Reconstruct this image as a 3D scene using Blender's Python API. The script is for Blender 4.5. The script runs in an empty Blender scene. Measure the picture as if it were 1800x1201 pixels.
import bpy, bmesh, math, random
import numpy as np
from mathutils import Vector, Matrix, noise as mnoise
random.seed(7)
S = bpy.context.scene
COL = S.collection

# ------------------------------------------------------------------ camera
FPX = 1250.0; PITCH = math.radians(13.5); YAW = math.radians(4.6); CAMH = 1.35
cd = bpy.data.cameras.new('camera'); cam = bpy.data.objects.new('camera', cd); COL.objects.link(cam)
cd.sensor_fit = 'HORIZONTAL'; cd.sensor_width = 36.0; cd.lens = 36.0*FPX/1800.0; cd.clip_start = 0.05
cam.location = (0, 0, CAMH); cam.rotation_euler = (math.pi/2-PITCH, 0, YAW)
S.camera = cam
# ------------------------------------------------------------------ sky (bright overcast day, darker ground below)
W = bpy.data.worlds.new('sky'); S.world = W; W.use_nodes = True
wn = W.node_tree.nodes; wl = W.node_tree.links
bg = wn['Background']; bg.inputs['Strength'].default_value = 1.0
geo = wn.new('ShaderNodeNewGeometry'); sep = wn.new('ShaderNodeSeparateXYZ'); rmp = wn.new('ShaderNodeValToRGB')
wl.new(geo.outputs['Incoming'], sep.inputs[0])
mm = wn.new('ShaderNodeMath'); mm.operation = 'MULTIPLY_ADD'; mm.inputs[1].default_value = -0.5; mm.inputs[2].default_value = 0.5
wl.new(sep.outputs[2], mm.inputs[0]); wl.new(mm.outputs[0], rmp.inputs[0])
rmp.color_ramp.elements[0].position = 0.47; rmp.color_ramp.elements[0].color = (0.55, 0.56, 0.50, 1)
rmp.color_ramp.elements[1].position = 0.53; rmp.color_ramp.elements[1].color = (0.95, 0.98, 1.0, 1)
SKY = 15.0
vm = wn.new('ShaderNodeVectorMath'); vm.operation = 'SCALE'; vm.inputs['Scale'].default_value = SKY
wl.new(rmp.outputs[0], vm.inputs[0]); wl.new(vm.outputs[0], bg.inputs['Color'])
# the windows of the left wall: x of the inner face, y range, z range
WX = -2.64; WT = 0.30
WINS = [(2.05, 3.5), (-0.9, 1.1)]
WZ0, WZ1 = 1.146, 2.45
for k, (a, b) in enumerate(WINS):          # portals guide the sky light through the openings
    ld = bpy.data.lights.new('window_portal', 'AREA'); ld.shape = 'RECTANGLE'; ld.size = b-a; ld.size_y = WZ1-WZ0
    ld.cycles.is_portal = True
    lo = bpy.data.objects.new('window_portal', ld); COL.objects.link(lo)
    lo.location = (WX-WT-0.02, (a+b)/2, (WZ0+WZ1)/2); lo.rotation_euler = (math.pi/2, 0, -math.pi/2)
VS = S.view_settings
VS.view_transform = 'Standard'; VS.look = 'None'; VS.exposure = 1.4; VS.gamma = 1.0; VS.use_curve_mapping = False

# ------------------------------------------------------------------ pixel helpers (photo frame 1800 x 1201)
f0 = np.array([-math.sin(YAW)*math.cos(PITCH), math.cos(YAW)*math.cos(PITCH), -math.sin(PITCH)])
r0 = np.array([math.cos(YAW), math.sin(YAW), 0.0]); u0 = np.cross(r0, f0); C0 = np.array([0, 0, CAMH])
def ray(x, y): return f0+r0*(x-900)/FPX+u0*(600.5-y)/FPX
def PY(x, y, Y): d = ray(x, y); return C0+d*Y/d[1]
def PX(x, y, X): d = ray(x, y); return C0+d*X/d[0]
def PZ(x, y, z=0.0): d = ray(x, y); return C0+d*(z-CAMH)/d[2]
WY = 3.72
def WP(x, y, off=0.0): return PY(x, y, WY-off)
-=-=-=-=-
### Set problem
Write out the data again, exactly and in full.

### Finished answer
Reconstruct this image as a 3D scene using Blender's Python API. The script is for Blender 4.5. The script runs in an empty Blender scene. Measure the picture as if it were 1800x1201 pixels.
import bpy, bmesh, math, random
import numpy as np
from mathutils import Vector, Matrix, noise as mnoise
random.seed(7)
S = bpy.context.scene
COL = S.collection

# ------------------------------------------------------------------ camera
FPX = 1250.0; PITCH = math.radians(13.5); YAW = math.radians(4.6); CAMH = 1.35
cd = bpy.data.cameras.new('camera'); cam = bpy.data.objects.new('camera', cd); COL.objects.link(cam)
cd.sensor_fit = 'HORIZONTAL'; cd.sensor_width = 36.0; cd.lens = 36.0*FPX/1800.0; cd.clip_start = 0.05
cam.location = (0, 0, CAMH); cam.rotation_euler = (math.pi/2-PITCH, 0, YAW)
S.camera = cam
# ------------------------------------------------------------------ sky (bright overcast day, darker ground below)
W = bpy.data.worlds.new('sky'); S.world = W; W.use_nodes = True
wn = W.node_tree.nodes; wl = W.node_tree.links
bg = wn['Background']; bg.inputs['Strength'].default_value = 1.0
geo = wn.new('ShaderNodeNewGeometry'); sep = wn.new('ShaderNodeSeparateXYZ'); rmp = wn.new('ShaderNodeValToRGB')
wl.new(geo.outputs['Incoming'], sep.inputs[0])
mm = wn.new('ShaderNodeMath'); mm.operation = 'MULTIPLY_ADD'; mm.inputs[1].default_value = -0.5; mm.inputs[2].default_value = 0.5
wl.new(sep.outputs[2], mm.inputs[0]); wl.new(mm.outputs[0], rmp.inputs[0])
rmp.color_ramp.elements[0].position = 0.47; rmp.color_ramp.elements[0].color = (0.55, 0.56, 0.50, 1)
rmp.color_ramp.elements[1].position = 0.53; rmp.color_ramp.elements[1].color = (0.95, 0.98, 1.0, 1)
SKY = 15.0
vm = wn.new('ShaderNodeVectorMath'); vm.operation = 'SCALE'; vm.inputs['Scale'].default_value = SKY
wl.new(rmp.outputs[0], vm.inputs[0]); wl.new(vm.outputs[0], bg.inputs['Color'])
# the windows of the left wall: x of the inner face, y range, z range
WX = -2.64; WT = 0.30
WINS = [(2.05, 3.5), (-0.9, 1.1)]
WZ0, WZ1 = 1.146, 2.45
for k, (a, b) in enumerate(WINS):          # portals guide the sky light through the openings
    ld = bpy.data.lights.new('window_portal', 'AREA'); ld.shape = 'RECTANGLE'; ld.size = b-a; ld.size_y = WZ1-WZ0
    ld.cycles.is_portal = True
    lo = bpy.data.objects.new('window_portal', ld); COL.objects.link(lo)
    lo.location = (WX-WT-0.02, (a+b)/2, (WZ0+WZ1)/2); lo.rotation_euler = (math.pi/2, 0, -math.pi/2)
VS = S.view_settings
VS.view_transform = 'Standard'; VS.look = 'None'; VS.exposure = 1.4; VS.gamma = 1.0; VS.use_curve_mapping = False

# ------------------------------------------------------------------ pixel helpers (photo frame 1800 x 1201)
f0 = np.array([-math.sin(YAW)*math.cos(PITCH), math.cos(YAW)*math.cos(PITCH), -math.sin(PITCH)])
r0 = np.array([math.cos(YAW), math.sin(YAW), 0.0]); u0 = np.cross(r0, f0); C0 = np.array([0, 0, CAMH])
def ray(x, y): return f0+r0*(x-900)/FPX+u0*(600.5-y)/FPX
def PY(x, y, Y): d = ray(x, y); return C0+d*Y/d[1]
def PX(x, y, X): d = ray(x, y); return C0+d*X/d[0]
def PZ(x, y, z=0.0): d = ray(x, y); return C0+d*(z-CAMH)/d[2]
WY = 3.72
def WP(x, y, off=0.0): return PY(x, y, WY-off)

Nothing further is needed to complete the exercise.